# Provided data
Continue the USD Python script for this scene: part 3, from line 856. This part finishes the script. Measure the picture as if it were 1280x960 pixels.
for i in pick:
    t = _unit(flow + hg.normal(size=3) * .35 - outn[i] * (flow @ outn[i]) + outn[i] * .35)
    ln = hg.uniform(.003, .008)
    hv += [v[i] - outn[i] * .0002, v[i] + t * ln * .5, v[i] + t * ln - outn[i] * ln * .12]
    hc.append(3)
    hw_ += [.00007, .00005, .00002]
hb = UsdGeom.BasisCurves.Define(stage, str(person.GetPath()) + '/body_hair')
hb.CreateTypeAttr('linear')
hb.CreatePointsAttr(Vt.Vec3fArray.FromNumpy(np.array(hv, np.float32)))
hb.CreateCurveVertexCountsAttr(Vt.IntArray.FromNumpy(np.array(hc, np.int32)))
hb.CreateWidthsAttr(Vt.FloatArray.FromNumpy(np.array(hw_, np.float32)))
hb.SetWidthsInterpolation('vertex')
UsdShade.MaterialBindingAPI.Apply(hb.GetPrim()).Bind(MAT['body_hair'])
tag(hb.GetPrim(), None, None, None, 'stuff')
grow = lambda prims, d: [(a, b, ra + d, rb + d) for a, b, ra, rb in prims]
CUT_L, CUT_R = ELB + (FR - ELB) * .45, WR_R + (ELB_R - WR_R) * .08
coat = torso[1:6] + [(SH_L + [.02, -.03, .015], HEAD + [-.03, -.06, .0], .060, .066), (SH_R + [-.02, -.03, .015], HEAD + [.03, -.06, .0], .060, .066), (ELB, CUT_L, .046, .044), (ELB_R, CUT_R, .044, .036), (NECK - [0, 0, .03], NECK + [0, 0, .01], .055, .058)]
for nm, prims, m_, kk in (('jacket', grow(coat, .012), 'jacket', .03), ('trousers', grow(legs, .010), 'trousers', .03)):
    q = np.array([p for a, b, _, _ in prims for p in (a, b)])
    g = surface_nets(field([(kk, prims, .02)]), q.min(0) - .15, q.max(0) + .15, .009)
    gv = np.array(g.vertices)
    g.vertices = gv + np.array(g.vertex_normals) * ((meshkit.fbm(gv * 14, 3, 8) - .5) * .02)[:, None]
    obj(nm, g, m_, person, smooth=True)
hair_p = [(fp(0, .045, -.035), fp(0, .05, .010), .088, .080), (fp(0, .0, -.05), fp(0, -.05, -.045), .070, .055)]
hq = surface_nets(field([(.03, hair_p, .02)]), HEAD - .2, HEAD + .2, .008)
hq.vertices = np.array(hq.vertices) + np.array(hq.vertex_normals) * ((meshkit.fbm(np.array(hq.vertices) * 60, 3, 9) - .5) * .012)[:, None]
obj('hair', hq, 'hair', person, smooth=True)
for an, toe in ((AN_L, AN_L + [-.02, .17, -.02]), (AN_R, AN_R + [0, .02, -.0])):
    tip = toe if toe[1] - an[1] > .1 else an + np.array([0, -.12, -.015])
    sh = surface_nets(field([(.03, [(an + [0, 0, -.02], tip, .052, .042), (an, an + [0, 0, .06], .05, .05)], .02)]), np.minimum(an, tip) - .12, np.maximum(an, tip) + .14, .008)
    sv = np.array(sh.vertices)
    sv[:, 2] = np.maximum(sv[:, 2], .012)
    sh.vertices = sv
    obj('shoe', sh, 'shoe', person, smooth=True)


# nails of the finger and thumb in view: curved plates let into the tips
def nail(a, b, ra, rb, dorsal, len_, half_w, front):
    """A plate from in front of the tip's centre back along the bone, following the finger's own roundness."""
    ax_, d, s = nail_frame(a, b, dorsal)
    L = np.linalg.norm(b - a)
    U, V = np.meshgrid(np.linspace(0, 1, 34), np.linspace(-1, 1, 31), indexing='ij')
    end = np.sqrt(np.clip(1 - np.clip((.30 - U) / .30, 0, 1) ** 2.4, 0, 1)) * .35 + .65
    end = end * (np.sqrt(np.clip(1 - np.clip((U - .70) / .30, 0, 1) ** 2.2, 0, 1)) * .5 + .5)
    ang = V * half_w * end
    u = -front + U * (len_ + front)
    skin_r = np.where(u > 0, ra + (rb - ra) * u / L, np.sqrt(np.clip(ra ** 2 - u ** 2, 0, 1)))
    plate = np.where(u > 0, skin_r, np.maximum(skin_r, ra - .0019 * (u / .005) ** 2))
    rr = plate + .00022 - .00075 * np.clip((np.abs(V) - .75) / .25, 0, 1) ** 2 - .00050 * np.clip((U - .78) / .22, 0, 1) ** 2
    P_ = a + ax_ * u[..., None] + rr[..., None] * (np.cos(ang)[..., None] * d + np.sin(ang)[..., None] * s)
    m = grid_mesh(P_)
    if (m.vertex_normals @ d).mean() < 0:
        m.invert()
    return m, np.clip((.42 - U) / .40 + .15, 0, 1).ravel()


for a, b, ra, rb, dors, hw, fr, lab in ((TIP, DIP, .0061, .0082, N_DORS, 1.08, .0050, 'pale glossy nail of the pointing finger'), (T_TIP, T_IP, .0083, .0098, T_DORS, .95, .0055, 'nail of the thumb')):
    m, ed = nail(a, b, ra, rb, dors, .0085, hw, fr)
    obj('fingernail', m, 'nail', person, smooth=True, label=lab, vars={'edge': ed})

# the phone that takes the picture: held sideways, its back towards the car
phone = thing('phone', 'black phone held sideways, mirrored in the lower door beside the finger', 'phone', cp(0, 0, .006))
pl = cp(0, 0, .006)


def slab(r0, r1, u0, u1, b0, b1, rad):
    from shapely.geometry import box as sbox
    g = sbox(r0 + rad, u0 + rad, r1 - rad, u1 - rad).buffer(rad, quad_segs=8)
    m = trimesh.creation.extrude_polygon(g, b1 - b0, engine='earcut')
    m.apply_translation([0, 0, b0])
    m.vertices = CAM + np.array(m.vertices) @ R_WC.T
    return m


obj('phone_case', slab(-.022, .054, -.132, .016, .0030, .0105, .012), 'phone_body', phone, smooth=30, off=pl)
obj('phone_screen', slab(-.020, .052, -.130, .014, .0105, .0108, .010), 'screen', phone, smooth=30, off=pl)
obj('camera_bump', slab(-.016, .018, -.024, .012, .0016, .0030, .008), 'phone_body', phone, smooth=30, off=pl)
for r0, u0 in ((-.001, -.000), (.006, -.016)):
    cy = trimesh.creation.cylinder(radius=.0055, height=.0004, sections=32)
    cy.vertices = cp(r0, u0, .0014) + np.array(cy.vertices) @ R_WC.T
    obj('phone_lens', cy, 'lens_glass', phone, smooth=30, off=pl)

# Problem requirements
Your answer should be a single number: how many lines of the material contain the word "picture".

# Exercise answer
2